19 december 2025

Sporen


Ik vind het altijd leuk om sporen van dieren aan te treffen in mijn tuin. Dat geeft me het vrolijk makende, het gelukkig stemmende gevoel dat mijn tuin bewoond wordt. Dat dieren zich verwaardigen mijn tuin uit te kiezen als plek om te zijn. Mijn tuin te vereren met een bezoek. Dat mijn tuin deel uitmaakt van de natuur, hoe bescheiden en ontoereikend dan ook. Ik weet natuurlijk ook wel dat het ze vooral om het vreetwerk te doen is, maar goed, daarin onderscheiden ze zich nou ook weer niet zo heel erg van mensen, zeker niet in deze tijd van het jaar. Dus ik voel me vereerd wanneer ik een drol vind die ik op basis van nader onderzoek aan een egel toeschrijf. Ik vind het leuk om te zien dat mijn bramen geplukt en gegeten worden door vogels. Dat merels een zooitje maken van mijn gekoesterde mosbedjes, op zoek naar de worm.

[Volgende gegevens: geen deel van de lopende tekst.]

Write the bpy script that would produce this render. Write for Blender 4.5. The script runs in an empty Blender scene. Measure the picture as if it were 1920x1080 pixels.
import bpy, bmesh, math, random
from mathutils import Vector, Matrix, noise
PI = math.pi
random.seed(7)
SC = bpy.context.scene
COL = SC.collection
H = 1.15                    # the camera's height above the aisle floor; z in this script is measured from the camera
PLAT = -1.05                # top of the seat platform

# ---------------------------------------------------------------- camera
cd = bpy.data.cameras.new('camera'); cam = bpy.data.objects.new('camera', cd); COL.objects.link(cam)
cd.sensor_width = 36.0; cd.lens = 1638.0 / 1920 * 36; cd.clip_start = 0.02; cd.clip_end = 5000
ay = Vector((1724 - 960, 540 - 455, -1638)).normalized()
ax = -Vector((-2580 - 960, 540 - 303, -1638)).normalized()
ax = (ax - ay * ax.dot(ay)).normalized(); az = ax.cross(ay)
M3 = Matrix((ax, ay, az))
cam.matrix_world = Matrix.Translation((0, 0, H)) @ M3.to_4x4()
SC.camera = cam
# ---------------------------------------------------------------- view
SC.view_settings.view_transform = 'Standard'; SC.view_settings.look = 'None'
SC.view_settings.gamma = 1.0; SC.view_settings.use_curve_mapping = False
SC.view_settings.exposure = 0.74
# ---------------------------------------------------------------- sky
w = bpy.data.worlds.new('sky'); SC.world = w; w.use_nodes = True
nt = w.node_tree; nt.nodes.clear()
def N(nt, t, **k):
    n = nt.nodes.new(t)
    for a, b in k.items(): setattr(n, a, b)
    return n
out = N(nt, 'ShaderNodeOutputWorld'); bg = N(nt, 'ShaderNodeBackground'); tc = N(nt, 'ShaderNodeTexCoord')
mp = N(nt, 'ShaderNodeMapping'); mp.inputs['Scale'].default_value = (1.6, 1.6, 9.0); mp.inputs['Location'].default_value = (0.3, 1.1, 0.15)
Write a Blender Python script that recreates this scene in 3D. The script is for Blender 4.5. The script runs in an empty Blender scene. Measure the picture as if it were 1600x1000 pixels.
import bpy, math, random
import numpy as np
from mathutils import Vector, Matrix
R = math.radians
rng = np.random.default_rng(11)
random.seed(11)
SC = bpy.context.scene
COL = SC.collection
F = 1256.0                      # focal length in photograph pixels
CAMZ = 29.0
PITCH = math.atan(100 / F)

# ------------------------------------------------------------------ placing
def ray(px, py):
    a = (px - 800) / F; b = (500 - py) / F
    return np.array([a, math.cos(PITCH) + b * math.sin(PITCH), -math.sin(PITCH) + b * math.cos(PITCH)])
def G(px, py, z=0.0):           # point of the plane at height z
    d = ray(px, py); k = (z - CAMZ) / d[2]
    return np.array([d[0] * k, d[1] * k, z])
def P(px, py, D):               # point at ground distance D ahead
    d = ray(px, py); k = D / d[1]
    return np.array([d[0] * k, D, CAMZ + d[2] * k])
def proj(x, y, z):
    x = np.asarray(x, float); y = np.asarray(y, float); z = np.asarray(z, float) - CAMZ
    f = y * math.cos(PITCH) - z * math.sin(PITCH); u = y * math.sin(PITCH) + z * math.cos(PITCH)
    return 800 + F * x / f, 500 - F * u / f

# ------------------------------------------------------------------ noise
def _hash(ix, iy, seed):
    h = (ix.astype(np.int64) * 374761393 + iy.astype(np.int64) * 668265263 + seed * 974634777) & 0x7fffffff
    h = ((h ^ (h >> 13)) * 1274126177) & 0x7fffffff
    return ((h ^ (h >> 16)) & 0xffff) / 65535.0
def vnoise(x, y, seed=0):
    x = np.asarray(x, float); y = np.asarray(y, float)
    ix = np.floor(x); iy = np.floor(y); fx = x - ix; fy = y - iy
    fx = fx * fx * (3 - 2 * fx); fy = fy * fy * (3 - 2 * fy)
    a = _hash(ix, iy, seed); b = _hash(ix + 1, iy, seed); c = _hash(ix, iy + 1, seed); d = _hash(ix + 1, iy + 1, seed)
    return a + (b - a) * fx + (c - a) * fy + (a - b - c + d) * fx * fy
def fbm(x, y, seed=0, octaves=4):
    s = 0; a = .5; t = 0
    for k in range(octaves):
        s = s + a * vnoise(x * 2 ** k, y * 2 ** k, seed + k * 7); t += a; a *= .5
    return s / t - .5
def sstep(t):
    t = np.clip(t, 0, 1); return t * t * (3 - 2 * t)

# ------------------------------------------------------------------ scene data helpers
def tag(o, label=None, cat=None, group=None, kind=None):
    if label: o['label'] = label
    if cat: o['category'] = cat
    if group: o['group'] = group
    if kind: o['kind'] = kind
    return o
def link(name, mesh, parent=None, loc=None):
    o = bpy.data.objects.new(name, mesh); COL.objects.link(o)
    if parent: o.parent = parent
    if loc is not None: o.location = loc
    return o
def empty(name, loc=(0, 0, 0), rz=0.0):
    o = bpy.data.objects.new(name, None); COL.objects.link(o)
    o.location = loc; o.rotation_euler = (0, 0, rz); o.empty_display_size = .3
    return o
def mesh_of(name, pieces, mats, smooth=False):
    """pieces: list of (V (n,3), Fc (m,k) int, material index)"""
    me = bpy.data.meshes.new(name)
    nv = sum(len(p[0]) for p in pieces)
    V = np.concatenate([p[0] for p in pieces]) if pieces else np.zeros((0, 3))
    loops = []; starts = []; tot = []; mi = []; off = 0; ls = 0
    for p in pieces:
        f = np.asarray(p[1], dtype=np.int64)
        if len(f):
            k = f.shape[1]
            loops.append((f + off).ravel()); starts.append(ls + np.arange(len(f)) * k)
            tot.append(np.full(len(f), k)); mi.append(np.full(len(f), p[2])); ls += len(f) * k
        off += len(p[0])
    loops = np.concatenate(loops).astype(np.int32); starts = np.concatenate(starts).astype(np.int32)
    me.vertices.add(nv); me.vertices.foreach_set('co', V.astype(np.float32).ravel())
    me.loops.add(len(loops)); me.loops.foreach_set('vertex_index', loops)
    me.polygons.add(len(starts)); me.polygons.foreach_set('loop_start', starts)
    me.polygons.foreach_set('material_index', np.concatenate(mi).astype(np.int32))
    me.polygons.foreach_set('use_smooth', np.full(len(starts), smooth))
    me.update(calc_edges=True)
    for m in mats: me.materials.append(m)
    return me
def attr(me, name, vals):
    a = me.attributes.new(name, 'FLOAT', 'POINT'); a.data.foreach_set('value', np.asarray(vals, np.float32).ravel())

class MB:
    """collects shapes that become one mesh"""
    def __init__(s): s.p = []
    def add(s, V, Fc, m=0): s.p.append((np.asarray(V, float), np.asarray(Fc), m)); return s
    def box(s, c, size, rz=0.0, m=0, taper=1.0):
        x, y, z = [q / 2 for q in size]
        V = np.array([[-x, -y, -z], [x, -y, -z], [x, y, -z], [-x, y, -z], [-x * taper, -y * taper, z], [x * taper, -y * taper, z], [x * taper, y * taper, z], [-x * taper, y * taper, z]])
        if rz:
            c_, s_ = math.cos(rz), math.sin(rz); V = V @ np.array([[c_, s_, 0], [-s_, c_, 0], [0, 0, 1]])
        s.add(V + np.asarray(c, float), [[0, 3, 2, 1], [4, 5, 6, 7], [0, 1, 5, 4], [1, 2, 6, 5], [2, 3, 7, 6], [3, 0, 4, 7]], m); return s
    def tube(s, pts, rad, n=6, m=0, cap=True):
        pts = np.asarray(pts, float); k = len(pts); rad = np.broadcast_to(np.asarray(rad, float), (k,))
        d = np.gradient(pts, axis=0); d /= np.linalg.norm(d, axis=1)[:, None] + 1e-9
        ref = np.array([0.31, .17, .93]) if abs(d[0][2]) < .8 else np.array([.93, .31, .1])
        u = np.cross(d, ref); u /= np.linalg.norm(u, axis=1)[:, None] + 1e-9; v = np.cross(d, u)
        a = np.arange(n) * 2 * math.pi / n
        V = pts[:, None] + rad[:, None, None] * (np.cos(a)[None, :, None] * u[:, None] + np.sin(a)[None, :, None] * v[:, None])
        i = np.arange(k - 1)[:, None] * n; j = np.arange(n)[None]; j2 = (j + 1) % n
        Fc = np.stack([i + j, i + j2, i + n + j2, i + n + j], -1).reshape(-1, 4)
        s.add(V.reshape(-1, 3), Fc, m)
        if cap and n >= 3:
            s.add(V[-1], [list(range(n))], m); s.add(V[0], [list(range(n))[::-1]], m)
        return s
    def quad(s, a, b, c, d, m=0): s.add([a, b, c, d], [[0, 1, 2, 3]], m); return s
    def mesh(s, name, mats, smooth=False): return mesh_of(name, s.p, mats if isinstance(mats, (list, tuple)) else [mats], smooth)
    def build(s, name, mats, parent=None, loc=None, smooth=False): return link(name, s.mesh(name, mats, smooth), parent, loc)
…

Van de week maakte mijn hart een sprongetje toen ik een gat tegenkwam in de stam van een dood appelboompje, waarvan ik dan dus vermoedde dat dat werd gehakt door de spechten die ik regelmatig zie vliegen. In één van mijn nestkastjes trof ik tot mijn grote vreugde een achtergebleven nestje van een koolmees. Als ik een soort wandelpad door het hoge gras aantref, een soort tunneltje, weet ik: dat is een wissel. Daar loopt een dier over heen en weer te banjeren, van hier naar daar en weer terug. En dat dat dan hoogstwaarschijnlijk wel een rat zal zijn, dat maakt me niet uit. Van een ronde, platgeslagen plek in het gras had ik van de zomer het idee dat dat wel eens de slaapplek van een haas kon zijn. En het sierappelboompje waar ik al eerder over schreef is nu toch ook zo goed als leeggevreten. Overal vind ik de knalrode schilletjes en de gele klokhuisjes die over blijven. En dan vind ik het leuk om te denken dat dat ook het werk is van de kramsvogel die ik gister nog zelfstandig determineerde.